20In this Schedule “information regulations” means regulations under subsection (3) of section 38.

Particular kinds of information

21Information regulations may make provision about the supply of—

(a)financial information relating to a renewable electricity generation facility;

(b)information relating to electricity generation at a renewable electricity generation facility.

Possible buyers of stakes

22Information regulations may make provision about the supply of information by, or to, individuals and groups who are, or may be, interested in exercising the right to buy (were it available to them).

Prospective buyers of stakes

23Information regulations may make provision about the supply of information by, or to, individuals and groups who are entitled to exercise the right to buy.

Applicants for stakes

24Information regulations may make provision about the supply of information by, or to, individuals and groups who are exercising the right to buy.

Owners of stakes

25Information regulations may make provision about the supply of information by, or to, individuals and groups who hold—

(a)stakes which they have bought through the right to buy, or

(b)stakes which they have acquired after their sale through the right to buy.

PART 4Supplementary

Interpretation

26In this Schedule—

  • “body” means an incorporated or unincorporated body of persons;

  • “company” includes any other kind of incorporated body;

  • “designated promoter”, in relation to a renewable electricity generation facility, means the promoter identified in accordance with regulations under paragraph 4;

  • “shares” includes any other instrument by which a person holds an interest in the equity of an incorporated body;

  • “total installed capacity”, in relation to a renewable electricity generation facility, means the maximum capacity at which the facility could be operated for a sustained period without causing damage to it.

Section 42

SCHEDULE 7The licensing levy

The amount of the levy

1Regulations may provide for the licensing levy payable in respect of a charging period to increase or decrease over that period.

Basis of amount

2Regulations may provide for an amount of licensing levy payable by a licence holder to be calculated by reference to the size of an area to which an energy industry licence held by that person relates.
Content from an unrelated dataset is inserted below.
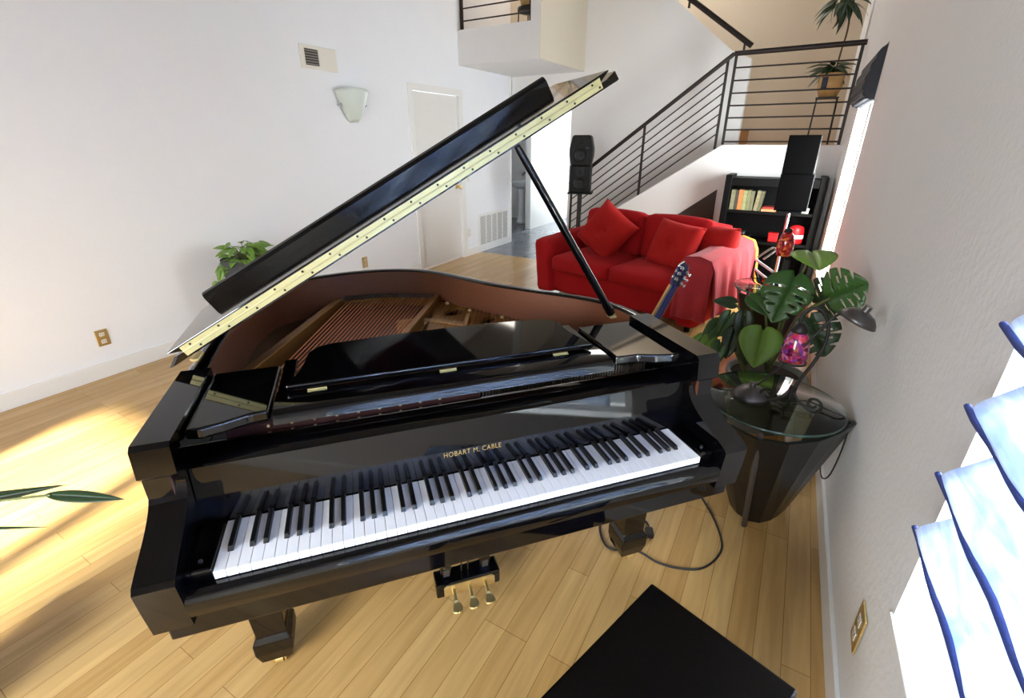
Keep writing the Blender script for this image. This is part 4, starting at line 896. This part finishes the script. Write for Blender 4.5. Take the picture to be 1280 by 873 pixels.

Amounts payable by different categories of licence holders

3Regulations may provide for different categories of licence holders to pay—

(a)different amounts of licensing levy, or

(b)amounts of licensing levy calculated, set or determined in different ways.

Exemptions

4Regulations may provide for a category of licence holder to be exempt from payment of the licensing levy.

Unpaid levy

5(1)Regulations may provide for interest (at a rate specified in, or determined under, the regulations) to be charged in respect of unpaid amounts of licensing levy.

(2)Regulations may provide for unpaid amounts of licensing levy (together with any interest charged) to be recoverable as a civil debt.

Conferral of functions

6Regulations may confer a function (including a function involving the exercise of a discretion) on—

(a)the Secretary of State, or

(b)any other person, apart from the Scottish Ministers or the Welsh Ministers.

Categories of licence holders

7(1)Regulations (including regulations of the kinds mentioned in paragraphs 3 and 4) may provide for a category of licence holder to consist of persons who hold a kind of energy industry licence specified in the regulations.

(2)The regulations may (in particular) specify any of the following kinds of energy industry licence—

(a)licences granted under a particular enactment;

(b)licences of a particular description granted under a particular enactment;

(c)licences, or licences of a particular description (including a description falling within paragraph (a) or (b)), granted—

(i)before a particular time,

(ii)after a particular time, or

(iii)during a particular period.

Interpretation

8In this Schedule—

  • “energy industry licence” means a licence falling within section 42(1);

  • “licence holder” means a person who holds an energy industry licence (whether the person was granted it or has, after its grant, acquired it by assignment or other means);

  • “regulations” means regulations under section 42(1).